• [Exercise task]:
Filter out everything except lines holding "script".

* begin Task data *

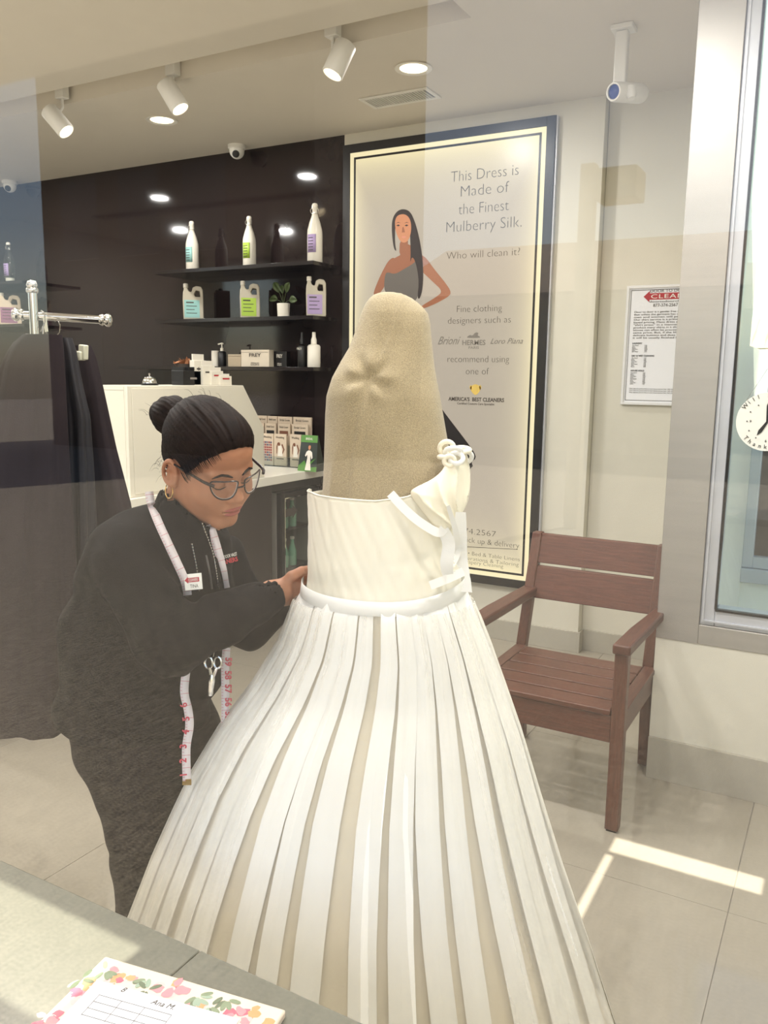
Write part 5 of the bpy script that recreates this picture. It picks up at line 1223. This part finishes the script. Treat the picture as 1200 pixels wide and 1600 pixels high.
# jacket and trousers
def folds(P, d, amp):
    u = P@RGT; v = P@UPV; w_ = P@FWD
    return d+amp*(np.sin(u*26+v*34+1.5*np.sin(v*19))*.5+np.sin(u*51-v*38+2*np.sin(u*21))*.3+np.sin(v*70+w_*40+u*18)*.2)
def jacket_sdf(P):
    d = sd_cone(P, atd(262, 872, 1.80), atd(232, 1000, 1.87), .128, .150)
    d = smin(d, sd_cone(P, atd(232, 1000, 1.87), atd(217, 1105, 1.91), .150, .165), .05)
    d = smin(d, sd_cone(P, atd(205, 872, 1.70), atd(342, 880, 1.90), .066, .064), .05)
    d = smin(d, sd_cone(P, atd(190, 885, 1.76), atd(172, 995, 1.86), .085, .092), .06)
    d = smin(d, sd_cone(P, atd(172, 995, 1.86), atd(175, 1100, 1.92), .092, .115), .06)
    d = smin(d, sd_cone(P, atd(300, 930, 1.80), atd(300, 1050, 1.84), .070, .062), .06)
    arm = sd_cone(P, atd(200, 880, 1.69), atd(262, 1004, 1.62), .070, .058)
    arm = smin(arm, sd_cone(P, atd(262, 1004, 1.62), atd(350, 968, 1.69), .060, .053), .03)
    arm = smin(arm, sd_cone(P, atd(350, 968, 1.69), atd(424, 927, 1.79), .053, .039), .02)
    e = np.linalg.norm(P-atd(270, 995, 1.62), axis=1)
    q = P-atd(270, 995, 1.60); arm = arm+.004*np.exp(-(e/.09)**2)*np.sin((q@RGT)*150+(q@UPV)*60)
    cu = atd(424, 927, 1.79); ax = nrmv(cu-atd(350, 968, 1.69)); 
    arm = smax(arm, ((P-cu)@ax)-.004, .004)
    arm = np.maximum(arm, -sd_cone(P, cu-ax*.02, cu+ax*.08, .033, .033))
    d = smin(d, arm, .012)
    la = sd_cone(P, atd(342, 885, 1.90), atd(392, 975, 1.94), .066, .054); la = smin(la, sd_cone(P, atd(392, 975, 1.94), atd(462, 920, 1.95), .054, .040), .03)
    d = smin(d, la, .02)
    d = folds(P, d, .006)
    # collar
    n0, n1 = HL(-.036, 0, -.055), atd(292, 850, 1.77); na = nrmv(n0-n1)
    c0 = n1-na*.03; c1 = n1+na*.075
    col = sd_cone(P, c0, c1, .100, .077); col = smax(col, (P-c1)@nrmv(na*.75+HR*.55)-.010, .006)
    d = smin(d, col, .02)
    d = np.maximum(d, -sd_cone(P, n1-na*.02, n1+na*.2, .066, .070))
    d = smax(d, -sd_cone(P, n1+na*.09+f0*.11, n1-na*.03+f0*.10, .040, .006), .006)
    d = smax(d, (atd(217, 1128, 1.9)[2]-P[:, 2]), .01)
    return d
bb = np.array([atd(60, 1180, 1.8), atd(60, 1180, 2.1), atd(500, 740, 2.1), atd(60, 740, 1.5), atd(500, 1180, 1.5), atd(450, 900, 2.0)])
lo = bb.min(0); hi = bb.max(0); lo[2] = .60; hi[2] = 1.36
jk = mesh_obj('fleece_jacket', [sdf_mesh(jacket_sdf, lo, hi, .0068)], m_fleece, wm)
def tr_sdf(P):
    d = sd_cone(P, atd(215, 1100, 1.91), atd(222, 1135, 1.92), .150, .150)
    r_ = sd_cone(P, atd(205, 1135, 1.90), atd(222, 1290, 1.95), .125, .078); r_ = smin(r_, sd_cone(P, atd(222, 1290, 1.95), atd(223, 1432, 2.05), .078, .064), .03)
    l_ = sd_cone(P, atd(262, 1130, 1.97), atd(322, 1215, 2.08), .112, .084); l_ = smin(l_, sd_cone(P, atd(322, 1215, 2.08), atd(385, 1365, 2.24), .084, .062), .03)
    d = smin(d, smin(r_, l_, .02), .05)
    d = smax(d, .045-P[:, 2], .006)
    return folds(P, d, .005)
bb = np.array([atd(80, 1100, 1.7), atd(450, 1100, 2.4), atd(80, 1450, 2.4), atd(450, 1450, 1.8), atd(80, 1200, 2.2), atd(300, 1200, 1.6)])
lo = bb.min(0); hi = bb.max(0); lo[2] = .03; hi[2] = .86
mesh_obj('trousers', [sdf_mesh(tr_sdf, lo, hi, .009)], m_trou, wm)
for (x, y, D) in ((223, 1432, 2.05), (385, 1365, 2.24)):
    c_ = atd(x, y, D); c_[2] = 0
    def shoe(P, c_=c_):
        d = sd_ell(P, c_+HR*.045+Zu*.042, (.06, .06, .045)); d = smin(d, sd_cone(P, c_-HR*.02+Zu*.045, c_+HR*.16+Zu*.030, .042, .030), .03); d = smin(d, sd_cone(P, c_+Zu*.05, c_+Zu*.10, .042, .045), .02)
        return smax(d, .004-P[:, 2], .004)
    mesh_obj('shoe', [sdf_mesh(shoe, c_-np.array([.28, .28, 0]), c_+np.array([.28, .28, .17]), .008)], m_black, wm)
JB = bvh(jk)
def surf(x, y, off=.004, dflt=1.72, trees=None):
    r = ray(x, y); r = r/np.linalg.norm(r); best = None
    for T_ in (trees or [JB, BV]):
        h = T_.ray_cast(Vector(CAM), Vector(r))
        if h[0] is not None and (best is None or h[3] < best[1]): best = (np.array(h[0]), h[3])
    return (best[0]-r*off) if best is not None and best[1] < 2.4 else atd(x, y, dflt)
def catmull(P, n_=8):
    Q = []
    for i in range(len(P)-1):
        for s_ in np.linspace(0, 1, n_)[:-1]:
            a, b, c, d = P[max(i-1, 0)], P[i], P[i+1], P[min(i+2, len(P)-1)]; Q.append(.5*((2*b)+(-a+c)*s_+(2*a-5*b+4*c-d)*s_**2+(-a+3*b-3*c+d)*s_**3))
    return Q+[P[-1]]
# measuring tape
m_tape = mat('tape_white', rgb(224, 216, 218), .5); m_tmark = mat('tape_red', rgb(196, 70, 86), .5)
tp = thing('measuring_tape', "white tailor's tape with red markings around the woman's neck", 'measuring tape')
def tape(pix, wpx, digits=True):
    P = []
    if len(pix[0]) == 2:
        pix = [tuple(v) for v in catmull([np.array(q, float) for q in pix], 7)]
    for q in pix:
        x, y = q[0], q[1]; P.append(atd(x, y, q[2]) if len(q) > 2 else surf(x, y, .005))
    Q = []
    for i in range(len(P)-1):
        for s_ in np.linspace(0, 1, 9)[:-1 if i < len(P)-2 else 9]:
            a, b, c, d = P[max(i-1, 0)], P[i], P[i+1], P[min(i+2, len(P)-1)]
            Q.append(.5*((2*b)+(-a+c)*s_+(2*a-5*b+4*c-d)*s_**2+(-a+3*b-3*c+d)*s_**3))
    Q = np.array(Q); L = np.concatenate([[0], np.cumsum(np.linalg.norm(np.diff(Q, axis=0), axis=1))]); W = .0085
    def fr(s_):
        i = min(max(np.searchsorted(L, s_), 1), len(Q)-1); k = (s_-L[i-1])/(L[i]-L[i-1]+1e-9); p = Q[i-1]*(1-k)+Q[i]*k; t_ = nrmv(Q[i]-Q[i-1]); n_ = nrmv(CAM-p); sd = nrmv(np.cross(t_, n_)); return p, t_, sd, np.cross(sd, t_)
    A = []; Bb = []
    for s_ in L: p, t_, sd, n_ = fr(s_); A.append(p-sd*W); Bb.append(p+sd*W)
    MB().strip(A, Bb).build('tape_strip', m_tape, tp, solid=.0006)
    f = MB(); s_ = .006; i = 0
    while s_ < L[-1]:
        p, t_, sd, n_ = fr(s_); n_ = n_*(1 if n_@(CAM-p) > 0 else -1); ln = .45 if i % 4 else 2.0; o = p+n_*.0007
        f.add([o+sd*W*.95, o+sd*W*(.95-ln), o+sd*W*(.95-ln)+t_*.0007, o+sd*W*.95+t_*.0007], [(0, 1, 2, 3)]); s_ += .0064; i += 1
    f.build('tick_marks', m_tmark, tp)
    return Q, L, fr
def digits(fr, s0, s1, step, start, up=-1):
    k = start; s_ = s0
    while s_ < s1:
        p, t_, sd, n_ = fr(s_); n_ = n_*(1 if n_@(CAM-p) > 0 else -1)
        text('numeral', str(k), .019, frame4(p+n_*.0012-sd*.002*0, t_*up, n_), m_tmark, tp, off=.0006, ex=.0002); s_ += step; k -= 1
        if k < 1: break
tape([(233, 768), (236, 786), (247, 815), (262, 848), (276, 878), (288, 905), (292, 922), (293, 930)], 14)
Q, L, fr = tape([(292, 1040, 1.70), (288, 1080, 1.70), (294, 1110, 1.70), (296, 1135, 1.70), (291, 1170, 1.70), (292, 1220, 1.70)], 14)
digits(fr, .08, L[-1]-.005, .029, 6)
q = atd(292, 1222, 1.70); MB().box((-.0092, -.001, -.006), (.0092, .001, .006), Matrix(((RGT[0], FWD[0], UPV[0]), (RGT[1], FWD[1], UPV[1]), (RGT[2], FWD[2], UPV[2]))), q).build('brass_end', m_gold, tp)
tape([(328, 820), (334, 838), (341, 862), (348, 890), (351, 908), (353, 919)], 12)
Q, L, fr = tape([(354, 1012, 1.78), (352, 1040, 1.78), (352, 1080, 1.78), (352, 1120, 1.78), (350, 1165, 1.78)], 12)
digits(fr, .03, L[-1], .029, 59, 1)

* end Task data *
* begin Task data *

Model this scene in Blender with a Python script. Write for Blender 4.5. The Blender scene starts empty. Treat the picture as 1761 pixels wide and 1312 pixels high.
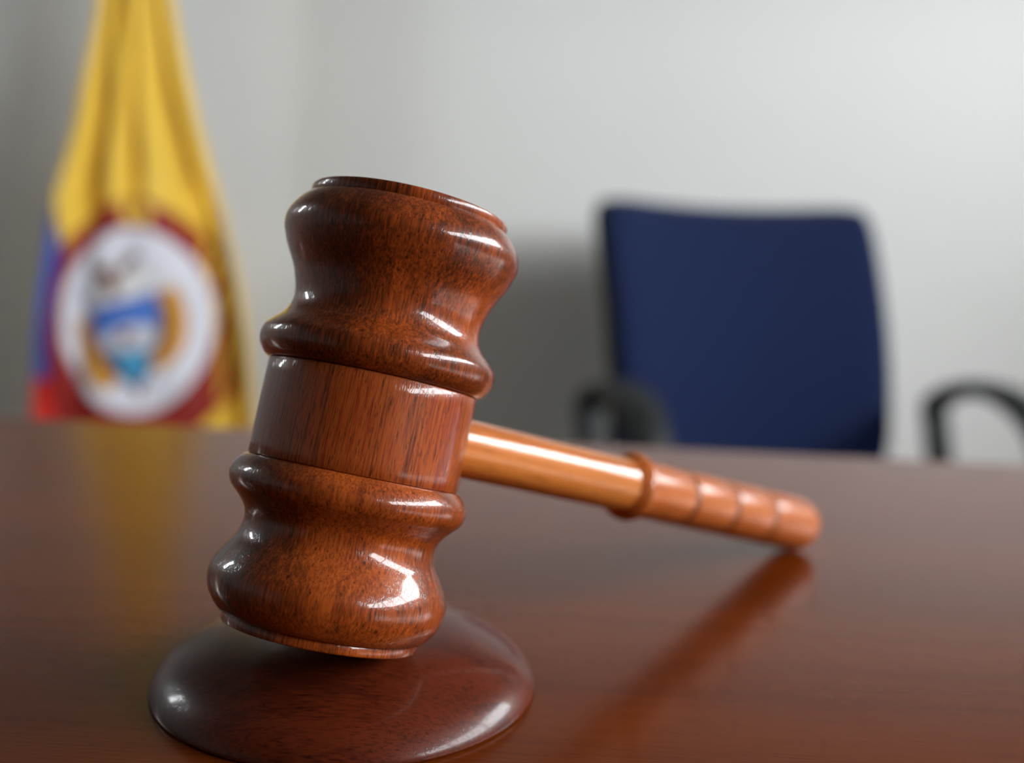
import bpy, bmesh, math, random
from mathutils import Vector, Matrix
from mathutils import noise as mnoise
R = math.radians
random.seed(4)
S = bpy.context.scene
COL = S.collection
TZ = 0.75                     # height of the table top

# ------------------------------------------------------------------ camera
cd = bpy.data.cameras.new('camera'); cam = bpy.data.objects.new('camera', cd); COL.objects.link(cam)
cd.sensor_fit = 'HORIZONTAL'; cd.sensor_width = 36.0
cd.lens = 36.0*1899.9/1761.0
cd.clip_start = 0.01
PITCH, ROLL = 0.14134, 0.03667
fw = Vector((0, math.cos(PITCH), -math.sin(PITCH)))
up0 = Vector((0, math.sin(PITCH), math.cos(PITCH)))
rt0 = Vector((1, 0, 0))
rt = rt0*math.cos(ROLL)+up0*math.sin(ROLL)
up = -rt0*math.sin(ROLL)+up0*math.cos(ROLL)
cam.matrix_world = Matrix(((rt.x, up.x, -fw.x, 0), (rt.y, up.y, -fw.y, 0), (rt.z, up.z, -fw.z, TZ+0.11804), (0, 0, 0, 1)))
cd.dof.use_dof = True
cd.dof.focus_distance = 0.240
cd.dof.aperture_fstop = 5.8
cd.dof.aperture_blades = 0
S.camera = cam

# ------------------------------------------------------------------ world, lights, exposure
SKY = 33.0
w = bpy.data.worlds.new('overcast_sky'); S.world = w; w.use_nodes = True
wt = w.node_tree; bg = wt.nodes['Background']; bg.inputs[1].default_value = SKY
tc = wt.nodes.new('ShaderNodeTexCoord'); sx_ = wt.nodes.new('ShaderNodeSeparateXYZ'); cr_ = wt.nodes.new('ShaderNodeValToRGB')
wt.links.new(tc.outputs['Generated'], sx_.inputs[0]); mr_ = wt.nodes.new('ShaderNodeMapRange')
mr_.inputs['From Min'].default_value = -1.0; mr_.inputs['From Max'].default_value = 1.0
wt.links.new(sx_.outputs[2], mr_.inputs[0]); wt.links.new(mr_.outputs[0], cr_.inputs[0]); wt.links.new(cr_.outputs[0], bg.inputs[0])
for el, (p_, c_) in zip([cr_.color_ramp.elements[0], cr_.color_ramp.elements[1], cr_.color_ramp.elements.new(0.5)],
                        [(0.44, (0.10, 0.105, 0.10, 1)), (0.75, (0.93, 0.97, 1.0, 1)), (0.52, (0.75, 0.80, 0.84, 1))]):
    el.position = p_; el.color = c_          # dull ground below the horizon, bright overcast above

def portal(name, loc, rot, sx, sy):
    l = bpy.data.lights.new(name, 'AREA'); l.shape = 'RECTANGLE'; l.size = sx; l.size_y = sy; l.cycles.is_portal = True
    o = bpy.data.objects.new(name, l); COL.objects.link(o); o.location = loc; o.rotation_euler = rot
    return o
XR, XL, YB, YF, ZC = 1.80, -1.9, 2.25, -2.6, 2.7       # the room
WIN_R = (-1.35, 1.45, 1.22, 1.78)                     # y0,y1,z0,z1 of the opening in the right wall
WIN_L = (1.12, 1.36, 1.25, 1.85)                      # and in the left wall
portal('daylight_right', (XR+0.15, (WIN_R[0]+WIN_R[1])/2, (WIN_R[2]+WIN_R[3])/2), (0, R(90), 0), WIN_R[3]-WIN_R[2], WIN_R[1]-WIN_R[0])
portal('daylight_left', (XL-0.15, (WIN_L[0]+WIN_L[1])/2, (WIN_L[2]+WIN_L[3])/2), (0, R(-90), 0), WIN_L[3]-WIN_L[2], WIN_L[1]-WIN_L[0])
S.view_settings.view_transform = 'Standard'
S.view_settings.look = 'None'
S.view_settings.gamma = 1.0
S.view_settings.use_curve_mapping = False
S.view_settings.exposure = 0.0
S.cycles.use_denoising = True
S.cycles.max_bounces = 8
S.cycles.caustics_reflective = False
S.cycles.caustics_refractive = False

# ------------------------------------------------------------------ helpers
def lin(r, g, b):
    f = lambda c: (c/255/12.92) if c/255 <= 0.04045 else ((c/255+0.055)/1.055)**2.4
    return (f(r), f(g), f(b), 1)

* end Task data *

• [Output of the task]:
Write part 5 of the bpy script that recreates this picture. It picks up at line 1223. This part finishes the script. Treat the picture as 1200 pixels wide and 1600 pixels high.
Model this scene in Blender with a Python script. Write for Blender 4.5. The Blender scene starts empty. Treat the picture as 1761 pixels wide and 1312 pixels high.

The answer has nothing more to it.